Copy every line of the listing exactly.

▶ [Available data]:
>> START

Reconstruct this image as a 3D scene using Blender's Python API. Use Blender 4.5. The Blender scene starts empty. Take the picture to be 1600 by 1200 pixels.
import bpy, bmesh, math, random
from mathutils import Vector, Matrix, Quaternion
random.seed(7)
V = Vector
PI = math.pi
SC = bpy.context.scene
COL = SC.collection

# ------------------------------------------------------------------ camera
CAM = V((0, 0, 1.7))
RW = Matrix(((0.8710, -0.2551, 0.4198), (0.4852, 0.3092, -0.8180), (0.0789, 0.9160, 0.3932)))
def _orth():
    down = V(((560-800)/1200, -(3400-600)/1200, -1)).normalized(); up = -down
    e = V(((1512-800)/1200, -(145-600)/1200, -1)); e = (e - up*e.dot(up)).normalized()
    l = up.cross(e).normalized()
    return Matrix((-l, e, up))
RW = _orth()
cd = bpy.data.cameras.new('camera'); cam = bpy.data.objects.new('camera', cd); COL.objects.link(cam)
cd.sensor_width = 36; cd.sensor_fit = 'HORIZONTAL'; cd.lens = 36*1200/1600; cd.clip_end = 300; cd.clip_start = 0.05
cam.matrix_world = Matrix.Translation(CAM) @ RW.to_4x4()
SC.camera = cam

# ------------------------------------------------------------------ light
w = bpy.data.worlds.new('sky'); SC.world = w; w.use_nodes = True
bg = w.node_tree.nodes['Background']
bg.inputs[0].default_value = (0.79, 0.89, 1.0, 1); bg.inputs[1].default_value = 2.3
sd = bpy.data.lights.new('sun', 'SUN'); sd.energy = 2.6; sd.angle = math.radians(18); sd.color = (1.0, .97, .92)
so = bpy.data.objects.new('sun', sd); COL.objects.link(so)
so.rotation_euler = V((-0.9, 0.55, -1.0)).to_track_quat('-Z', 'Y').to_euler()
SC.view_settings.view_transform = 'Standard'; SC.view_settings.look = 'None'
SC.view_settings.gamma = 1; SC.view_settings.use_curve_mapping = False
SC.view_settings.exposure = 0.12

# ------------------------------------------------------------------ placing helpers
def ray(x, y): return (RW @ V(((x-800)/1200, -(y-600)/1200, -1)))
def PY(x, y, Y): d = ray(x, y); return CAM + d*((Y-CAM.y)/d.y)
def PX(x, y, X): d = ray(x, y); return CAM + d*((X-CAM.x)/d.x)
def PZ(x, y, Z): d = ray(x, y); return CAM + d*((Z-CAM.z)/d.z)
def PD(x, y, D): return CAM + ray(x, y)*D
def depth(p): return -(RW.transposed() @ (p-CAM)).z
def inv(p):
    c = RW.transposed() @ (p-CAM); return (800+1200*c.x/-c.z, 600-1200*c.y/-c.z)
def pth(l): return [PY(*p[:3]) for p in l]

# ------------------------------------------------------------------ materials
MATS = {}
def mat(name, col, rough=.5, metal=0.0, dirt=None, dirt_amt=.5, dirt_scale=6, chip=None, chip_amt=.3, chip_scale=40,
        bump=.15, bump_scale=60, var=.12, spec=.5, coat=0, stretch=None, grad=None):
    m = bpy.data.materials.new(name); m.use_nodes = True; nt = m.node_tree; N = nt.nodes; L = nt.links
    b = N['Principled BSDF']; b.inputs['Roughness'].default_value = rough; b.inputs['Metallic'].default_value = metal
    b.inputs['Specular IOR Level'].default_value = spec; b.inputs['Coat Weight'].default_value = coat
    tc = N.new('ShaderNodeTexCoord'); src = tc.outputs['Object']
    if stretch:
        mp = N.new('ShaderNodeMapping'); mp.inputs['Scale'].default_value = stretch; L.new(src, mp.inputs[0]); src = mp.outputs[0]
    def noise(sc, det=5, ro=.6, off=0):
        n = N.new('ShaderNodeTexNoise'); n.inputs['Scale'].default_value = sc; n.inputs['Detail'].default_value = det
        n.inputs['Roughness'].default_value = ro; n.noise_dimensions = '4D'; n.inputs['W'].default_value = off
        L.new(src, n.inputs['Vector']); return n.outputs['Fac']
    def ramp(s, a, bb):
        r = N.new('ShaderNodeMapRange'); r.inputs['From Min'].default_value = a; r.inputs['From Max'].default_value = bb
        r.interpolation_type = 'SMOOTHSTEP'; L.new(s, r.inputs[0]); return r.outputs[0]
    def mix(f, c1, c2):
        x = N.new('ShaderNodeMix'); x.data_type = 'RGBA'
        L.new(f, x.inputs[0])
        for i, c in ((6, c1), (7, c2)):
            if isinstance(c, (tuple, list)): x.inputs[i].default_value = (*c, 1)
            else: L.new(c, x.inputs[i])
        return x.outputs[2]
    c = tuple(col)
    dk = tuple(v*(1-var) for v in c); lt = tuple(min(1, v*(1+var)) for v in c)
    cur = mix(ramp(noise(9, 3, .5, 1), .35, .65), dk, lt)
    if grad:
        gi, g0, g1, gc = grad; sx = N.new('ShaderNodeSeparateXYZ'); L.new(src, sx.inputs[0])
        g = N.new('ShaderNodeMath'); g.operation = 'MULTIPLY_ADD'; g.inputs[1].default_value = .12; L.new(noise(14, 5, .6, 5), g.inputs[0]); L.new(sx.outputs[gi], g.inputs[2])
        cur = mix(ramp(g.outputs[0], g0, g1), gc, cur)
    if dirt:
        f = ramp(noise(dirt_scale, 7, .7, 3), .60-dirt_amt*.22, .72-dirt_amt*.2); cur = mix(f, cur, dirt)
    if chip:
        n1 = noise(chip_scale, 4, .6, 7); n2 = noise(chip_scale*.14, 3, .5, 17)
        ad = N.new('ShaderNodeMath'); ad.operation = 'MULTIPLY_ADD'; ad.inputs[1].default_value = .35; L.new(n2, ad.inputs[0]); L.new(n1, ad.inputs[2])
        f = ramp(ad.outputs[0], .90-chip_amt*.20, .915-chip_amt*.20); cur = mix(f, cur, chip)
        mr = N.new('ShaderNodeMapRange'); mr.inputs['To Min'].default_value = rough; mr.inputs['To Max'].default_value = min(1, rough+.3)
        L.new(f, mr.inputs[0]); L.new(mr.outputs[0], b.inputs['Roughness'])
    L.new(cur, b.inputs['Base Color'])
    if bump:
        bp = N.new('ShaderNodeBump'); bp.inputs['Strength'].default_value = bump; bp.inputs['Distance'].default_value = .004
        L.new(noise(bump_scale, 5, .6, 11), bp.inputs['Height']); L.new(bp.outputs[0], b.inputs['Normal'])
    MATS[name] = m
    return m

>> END

▶ [Completed exercise]:
Reconstruct this image as a 3D scene using Blender's Python API. Use Blender 4.5. The Blender scene starts empty. Take the picture to be 1600 by 1200 pixels.
import bpy, bmesh, math, random
from mathutils import Vector, Matrix, Quaternion
random.seed(7)
V = Vector
PI = math.pi
SC = bpy.context.scene
COL = SC.collection

# ------------------------------------------------------------------ camera
CAM = V((0, 0, 1.7))
RW = Matrix(((0.8710, -0.2551, 0.4198), (0.4852, 0.3092, -0.8180), (0.0789, 0.9160, 0.3932)))
def _orth():
    down = V(((560-800)/1200, -(3400-600)/1200, -1)).normalized(); up = -down
    e = V(((1512-800)/1200, -(145-600)/1200, -1)); e = (e - up*e.dot(up)).normalized()
    l = up.cross(e).normalized()
    return Matrix((-l, e, up))
RW = _orth()
cd = bpy.data.cameras.new('camera'); cam = bpy.data.objects.new('camera', cd); COL.objects.link(cam)
cd.sensor_width = 36; cd.sensor_fit = 'HORIZONTAL'; cd.lens = 36*1200/1600; cd.clip_end = 300; cd.clip_start = 0.05
cam.matrix_world = Matrix.Translation(CAM) @ RW.to_4x4()
SC.camera = cam

# ------------------------------------------------------------------ light
w = bpy.data.worlds.new('sky'); SC.world = w; w.use_nodes = True
bg = w.node_tree.nodes['Background']
bg.inputs[0].default_value = (0.79, 0.89, 1.0, 1); bg.inputs[1].default_value = 2.3
sd = bpy.data.lights.new('sun', 'SUN'); sd.energy = 2.6; sd.angle = math.radians(18); sd.color = (1.0, .97, .92)
so = bpy.data.objects.new('sun', sd); COL.objects.link(so)
so.rotation_euler = V((-0.9, 0.55, -1.0)).to_track_quat('-Z', 'Y').to_euler()
SC.view_settings.view_transform = 'Standard'; SC.view_settings.look = 'None'
SC.view_settings.gamma = 1; SC.view_settings.use_curve_mapping = False
SC.view_settings.exposure = 0.12

# ------------------------------------------------------------------ placing helpers
def ray(x, y): return (RW @ V(((x-800)/1200, -(y-600)/1200, -1)))
def PY(x, y, Y): d = ray(x, y); return CAM + d*((Y-CAM.y)/d.y)
def PX(x, y, X): d = ray(x, y); return CAM + d*((X-CAM.x)/d.x)
def PZ(x, y, Z): d = ray(x, y); return CAM + d*((Z-CAM.z)/d.z)
def PD(x, y, D): return CAM + ray(x, y)*D
def depth(p): return -(RW.transposed() @ (p-CAM)).z
def inv(p):
    c = RW.transposed() @ (p-CAM); return (800+1200*c.x/-c.z, 600-1200*c.y/-c.z)
def pth(l): return [PY(*p[:3]) for p in l]

# ------------------------------------------------------------------ materials
MATS = {}
def mat(name, col, rough=.5, metal=0.0, dirt=None, dirt_amt=.5, dirt_scale=6, chip=None, chip_amt=.3, chip_scale=40,
        bump=.15, bump_scale=60, var=.12, spec=.5, coat=0, stretch=None, grad=None):
    m = bpy.data.materials.new(name); m.use_nodes = True; nt = m.node_tree; N = nt.nodes; L = nt.links
    b = N['Principled BSDF']; b.inputs['Roughness'].default_value = rough; b.inputs['Metallic'].default_value = metal
    b.inputs['Specular IOR Level'].default_value = spec; b.inputs['Coat Weight'].default_value = coat
    tc = N.new('ShaderNodeTexCoord'); src = tc.outputs['Object']
    if stretch:
        mp = N.new('ShaderNodeMapping'); mp.inputs['Scale'].default_value = stretch; L.new(src, mp.inputs[0]); src = mp.outputs[0]
    def noise(sc, det=5, ro=.6, off=0):
        n = N.new('ShaderNodeTexNoise'); n.inputs['Scale'].default_value = sc; n.inputs['Detail'].default_value = det
        n.inputs['Roughness'].default_value = ro; n.noise_dimensions = '4D'; n.inputs['W'].default_value = off
        L.new(src, n.inputs['Vector']); return n.outputs['Fac']
    def ramp(s, a, bb):
        r = N.new('ShaderNodeMapRange'); r.inputs['From Min'].default_value = a; r.inputs['From Max'].default_value = bb
        r.interpolation_type = 'SMOOTHSTEP'; L.new(s, r.inputs[0]); return r.outputs[0]
    def mix(f, c1, c2):
        x = N.new('ShaderNodeMix'); x.data_type = 'RGBA'
        L.new(f, x.inputs[0])
        for i, c in ((6, c1), (7, c2)):
            if isinstance(c, (tuple, list)): x.inputs[i].default_value = (*c, 1)
            else: L.new(c, x.inputs[i])
        return x.outputs[2]
    c = tuple(col)
    dk = tuple(v*(1-var) for v in c); lt = tuple(min(1, v*(1+var)) for v in c)
    cur = mix(ramp(noise(9, 3, .5, 1), .35, .65), dk, lt)
    if grad:
        gi, g0, g1, gc = grad; sx = N.new('ShaderNodeSeparateXYZ'); L.new(src, sx.inputs[0])
        g = N.new('ShaderNodeMath'); g.operation = 'MULTIPLY_ADD'; g.inputs[1].default_value = .12; L.new(noise(14, 5, .6, 5), g.inputs[0]); L.new(sx.outputs[gi], g.inputs[2])
        cur = mix(ramp(g.outputs[0], g0, g1), gc, cur)
    if dirt:
        f = ramp(noise(dirt_scale, 7, .7, 3), .60-dirt_amt*.22, .72-dirt_amt*.2); cur = mix(f, cur, dirt)
    if chip:
        n1 = noise(chip_scale, 4, .6, 7); n2 = noise(chip_scale*.14, 3, .5, 17)
        ad = N.new('ShaderNodeMath'); ad.operation = 'MULTIPLY_ADD'; ad.inputs[1].default_value = .35; L.new(n2, ad.inputs[0]); L.new(n1, ad.inputs[2])
        f = ramp(ad.outputs[0], .90-chip_amt*.20, .915-chip_amt*.20); cur = mix(f, cur, chip)
        mr = N.new('ShaderNodeMapRange'); mr.inputs['To Min'].default_value = rough; mr.inputs['To Max'].default_value = min(1, rough+.3)
        L.new(f, mr.inputs[0]); L.new(mr.outputs[0], b.inputs['Roughness'])
    L.new(cur, b.inputs['Base Color'])
    if bump:
        bp = N.new('ShaderNodeBump'); bp.inputs['Strength'].default_value = bump; bp.inputs['Distance'].default_value = .004
        L.new(noise(bump_scale, 5, .6, 11), bp.inputs['Height']); L.new(bp.outputs[0], b.inputs['Normal'])
    MATS[name] = m
    return m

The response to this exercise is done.